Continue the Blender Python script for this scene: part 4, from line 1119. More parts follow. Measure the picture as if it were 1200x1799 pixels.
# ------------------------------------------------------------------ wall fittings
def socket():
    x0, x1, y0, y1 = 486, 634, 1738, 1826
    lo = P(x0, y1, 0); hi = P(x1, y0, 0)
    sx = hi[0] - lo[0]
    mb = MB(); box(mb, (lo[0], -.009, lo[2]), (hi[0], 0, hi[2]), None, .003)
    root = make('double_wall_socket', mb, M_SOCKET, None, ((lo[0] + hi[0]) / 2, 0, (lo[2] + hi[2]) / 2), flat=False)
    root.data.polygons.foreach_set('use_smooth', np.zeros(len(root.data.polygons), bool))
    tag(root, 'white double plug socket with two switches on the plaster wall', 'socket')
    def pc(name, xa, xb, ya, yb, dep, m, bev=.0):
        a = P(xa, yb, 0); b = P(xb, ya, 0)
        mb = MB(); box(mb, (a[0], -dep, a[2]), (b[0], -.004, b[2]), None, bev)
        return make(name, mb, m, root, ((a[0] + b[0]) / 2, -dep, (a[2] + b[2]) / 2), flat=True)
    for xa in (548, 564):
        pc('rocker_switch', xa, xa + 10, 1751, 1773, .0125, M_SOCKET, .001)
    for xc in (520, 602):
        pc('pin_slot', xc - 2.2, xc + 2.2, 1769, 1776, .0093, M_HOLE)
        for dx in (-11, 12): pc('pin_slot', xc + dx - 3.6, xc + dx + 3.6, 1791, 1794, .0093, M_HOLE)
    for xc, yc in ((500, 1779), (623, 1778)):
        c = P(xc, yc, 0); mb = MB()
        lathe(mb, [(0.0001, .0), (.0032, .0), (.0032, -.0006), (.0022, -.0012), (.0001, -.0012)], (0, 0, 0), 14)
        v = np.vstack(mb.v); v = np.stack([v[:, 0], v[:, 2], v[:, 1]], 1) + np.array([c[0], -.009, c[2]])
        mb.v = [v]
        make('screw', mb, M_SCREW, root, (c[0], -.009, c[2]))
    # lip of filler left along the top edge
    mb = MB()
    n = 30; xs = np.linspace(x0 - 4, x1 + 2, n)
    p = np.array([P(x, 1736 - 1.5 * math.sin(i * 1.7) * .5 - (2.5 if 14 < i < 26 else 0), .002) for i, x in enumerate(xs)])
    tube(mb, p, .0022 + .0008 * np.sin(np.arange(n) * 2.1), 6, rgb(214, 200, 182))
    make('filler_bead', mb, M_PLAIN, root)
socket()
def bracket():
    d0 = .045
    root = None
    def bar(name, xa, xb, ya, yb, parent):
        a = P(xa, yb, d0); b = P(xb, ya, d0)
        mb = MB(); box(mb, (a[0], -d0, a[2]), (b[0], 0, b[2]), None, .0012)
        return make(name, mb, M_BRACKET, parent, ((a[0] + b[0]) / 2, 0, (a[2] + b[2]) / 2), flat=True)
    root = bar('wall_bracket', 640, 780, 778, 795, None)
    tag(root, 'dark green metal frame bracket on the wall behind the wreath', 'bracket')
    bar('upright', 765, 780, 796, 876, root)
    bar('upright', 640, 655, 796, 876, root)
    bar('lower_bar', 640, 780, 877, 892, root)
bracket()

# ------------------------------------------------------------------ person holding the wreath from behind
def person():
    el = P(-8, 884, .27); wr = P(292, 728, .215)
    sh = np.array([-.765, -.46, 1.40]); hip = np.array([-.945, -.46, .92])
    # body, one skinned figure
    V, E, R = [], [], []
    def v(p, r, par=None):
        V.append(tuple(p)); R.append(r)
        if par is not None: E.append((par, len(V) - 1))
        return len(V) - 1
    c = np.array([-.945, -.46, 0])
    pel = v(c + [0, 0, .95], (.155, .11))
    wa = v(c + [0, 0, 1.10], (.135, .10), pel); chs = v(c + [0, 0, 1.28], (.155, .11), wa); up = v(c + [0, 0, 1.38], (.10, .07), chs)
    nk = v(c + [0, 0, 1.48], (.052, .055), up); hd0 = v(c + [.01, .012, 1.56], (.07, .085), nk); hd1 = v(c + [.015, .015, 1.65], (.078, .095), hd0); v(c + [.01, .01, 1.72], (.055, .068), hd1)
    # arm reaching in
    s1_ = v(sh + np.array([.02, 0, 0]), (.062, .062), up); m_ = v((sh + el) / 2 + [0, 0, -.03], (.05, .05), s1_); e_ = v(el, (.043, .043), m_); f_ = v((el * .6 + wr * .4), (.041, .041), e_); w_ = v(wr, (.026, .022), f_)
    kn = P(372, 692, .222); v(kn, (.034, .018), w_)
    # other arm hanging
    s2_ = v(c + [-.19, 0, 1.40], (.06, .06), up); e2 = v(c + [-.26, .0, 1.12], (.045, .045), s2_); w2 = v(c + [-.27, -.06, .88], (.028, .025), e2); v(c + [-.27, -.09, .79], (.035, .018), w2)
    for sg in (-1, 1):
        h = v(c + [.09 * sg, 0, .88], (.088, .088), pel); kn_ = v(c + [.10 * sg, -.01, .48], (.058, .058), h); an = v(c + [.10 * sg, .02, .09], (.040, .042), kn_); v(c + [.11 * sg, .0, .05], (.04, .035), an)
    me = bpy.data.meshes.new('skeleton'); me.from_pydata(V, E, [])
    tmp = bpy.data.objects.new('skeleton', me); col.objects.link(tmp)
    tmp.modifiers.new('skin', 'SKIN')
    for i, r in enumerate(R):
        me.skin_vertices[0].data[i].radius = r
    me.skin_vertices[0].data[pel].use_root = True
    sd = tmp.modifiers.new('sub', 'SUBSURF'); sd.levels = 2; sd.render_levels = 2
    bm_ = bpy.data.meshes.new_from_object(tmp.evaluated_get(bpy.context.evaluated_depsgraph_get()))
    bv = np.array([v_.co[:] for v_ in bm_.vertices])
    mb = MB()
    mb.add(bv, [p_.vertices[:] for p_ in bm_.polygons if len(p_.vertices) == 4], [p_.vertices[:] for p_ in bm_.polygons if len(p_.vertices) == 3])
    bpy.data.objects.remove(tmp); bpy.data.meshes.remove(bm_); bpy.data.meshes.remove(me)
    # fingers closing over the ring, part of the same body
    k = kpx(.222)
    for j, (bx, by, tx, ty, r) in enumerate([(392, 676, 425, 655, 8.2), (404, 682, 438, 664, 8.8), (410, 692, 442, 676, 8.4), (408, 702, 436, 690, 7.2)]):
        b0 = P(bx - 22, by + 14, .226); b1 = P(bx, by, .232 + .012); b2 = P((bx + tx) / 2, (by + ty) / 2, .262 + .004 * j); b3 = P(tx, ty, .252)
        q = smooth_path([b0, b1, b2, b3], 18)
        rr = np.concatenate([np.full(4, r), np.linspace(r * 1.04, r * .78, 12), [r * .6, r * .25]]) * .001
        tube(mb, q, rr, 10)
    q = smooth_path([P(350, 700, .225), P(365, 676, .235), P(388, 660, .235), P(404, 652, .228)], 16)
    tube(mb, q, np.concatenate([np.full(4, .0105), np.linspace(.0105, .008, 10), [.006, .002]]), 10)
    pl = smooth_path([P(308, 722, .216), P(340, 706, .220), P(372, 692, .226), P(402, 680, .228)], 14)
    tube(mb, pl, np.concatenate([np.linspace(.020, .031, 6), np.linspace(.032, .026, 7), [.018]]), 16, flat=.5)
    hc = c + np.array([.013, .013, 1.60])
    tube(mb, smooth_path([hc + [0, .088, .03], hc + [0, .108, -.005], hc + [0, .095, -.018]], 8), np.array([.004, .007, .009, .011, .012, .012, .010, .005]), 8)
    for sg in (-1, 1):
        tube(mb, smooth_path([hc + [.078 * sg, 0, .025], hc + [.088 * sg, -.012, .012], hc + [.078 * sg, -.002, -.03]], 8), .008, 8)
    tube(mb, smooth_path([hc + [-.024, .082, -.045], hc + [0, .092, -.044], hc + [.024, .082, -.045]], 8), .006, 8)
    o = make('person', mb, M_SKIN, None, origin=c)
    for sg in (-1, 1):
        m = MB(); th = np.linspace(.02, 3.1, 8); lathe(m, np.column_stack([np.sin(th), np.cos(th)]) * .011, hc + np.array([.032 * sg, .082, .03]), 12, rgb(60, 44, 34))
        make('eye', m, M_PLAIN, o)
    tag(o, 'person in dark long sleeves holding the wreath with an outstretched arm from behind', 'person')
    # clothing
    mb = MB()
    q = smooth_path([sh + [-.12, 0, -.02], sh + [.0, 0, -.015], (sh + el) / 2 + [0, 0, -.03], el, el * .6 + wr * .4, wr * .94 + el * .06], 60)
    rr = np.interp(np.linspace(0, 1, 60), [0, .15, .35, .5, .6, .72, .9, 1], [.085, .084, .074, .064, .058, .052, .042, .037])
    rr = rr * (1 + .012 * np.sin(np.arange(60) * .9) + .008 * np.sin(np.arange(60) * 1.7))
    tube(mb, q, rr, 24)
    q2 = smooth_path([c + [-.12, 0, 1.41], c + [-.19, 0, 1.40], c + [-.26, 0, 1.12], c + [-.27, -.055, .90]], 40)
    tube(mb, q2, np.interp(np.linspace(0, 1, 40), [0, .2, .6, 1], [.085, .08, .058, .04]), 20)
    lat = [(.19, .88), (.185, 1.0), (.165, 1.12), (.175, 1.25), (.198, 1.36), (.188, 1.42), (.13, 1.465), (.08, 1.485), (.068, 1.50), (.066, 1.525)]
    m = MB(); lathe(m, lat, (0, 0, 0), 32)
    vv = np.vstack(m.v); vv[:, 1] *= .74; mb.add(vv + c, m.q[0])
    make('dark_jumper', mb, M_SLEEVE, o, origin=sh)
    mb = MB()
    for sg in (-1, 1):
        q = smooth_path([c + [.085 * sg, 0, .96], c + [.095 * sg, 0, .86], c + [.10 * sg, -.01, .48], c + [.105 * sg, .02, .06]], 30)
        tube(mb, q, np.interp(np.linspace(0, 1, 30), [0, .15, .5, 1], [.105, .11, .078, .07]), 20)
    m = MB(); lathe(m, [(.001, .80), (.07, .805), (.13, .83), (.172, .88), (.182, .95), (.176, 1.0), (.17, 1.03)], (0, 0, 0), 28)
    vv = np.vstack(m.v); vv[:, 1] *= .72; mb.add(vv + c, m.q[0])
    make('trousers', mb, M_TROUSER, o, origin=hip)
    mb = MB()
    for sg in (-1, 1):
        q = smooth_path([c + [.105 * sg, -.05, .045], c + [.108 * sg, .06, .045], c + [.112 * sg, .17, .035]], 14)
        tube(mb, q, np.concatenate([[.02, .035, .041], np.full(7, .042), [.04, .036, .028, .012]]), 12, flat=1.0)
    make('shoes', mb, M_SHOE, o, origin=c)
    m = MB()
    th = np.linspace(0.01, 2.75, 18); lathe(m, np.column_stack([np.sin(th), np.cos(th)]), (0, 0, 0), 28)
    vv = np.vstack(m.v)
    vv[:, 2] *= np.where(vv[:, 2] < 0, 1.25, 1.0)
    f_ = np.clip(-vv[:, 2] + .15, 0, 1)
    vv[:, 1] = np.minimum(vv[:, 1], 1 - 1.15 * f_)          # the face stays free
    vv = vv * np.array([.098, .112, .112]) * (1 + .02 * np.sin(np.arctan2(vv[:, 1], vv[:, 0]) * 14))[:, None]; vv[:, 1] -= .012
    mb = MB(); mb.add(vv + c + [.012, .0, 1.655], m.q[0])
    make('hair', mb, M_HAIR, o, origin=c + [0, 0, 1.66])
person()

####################

* WHAT YOU ARE ASKED TO DO: Report how many lines in the data include the word "part", and give nothing but the count.

* RESULT FOR THIS EXERCISE: 2